### Data extract:
-------
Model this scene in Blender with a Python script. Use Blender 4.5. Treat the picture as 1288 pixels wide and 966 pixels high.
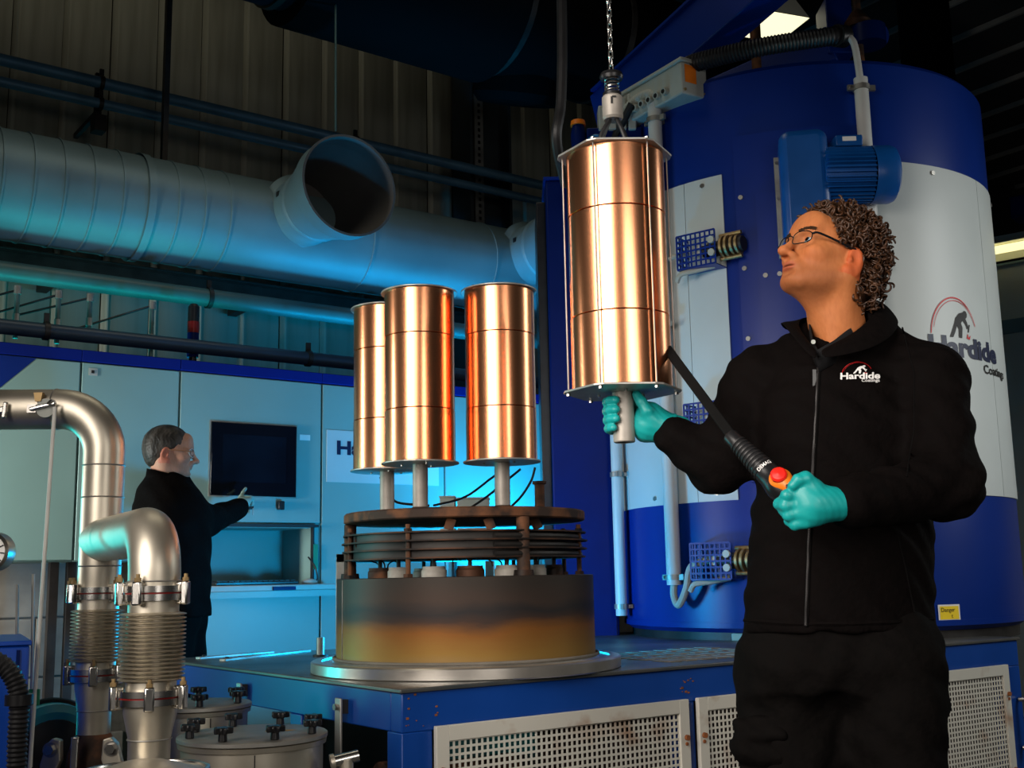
import bpy, bmesh, math, random
import numpy as np
from mathutils import Vector, Matrix
random.seed(7)
for o in list(bpy.data.objects): bpy.data.objects.remove(o, do_unlink=True)
SC = bpy.context.scene
COL = SC.collection
V = Vector
PI = math.pi
# ------------------------------------------------------------------ camera
FPX, PIT, ROL, CAMZ = 1450.0, math.radians(9.51), 0.0195, 1.0
_f = V((0, math.cos(PIT), math.sin(PIT))); _u = V((0, -math.sin(PIT), math.cos(PIT))); _r = V((1, 0, 0))
RR = _r * math.cos(ROL) - _u * math.sin(ROL); UU = _u * math.cos(ROL) + _r * math.sin(ROL)
CAM = V((0, 0, CAMZ))
cam_d = bpy.data.cameras.new('camera'); cam = bpy.data.objects.new('camera', cam_d); COL.objects.link(cam)
cam_d.sensor_width = 36; cam_d.lens = 36 * FPX / 1288; cam_d.clip_start = 0.05; cam_d.clip_end = 100
mw = Matrix.Identity(4)
for i in range(3):
    mw[i][0] = RR[i]; mw[i][1] = UU[i]; mw[i][2] = -_f[i]; mw[i][3] = CAM[i]
cam.matrix_world = mw
SC.camera = cam
SC.view_settings.view_transform = 'Standard'; SC.view_settings.look = 'None'
SC.view_settings.gamma = 1; SC.view_settings.use_curve_mapping = False
SC.view_settings.exposure = 0.0
# ------------------------------------------------------------------ world and lights
wd = bpy.data.worlds.new('world'); SC.world = wd; wd.use_nodes = True
wd.node_tree.nodes['Background'].inputs[0].default_value = (0.10, 0.105, 0.11, 1)
wd.node_tree.nodes['Background'].inputs[1].default_value = 0.18
def light(name, kind, loc, target, col, power, size=(1, 1), spread=180, spot=60, blend=.6):
    d = bpy.data.lights.new(name, kind); d.color = col; d.energy = power
    if kind == 'AREA':
        d.shape = 'RECTANGLE'; d.size, d.size_y = size; d.spread = math.radians(spread)
    elif kind == 'SPOT':
        d.spot_size = math.radians(spot); d.spot_blend = blend; d.shadow_soft_size = size[0]
    else:
        d.shadow_soft_size = size[0]
    o = bpy.data.objects.new(name, d); COL.objects.link(o); o.location = loc
    o.rotation_euler = (V(target) - V(loc)).to_track_quat('-Z', 'Y').to_euler()
    return o
CY = (0.0, 0.46, 1.0); TEAL = (0.0, 0.88, 0.92)
# photographer's soft key from behind the camera on its left, and a narrow strip further left
_c, _s = math.cos(math.radians(36.5)), math.sin(math.radians(36.5))
def _W(u, v, z): return (u * _c - v * _s, u * _s + v * _c, z)
light('softbox_key', 'AREA', (-1.25, 0.75, 2.05), (0.5, 2.95, 1.15), (1.0, 0.91, 0.83), 27, (1.9, 1.8), 74)
light('softbox_fill', 'AREA', (1.5, -0.5, 1.9), (0.3, 3.4, 1.4), (1.0, 0.93, 0.86), 6, (1.3, 1.7), 60)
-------
### Required work:
Report each line of the material above where the word "scene" appears.

### Response to the task:
Model this scene in Blender with a Python script. Use Blender 4.5. Treat the picture as 1288 pixels wide and 966 pixels high.
SC = bpy.context.scene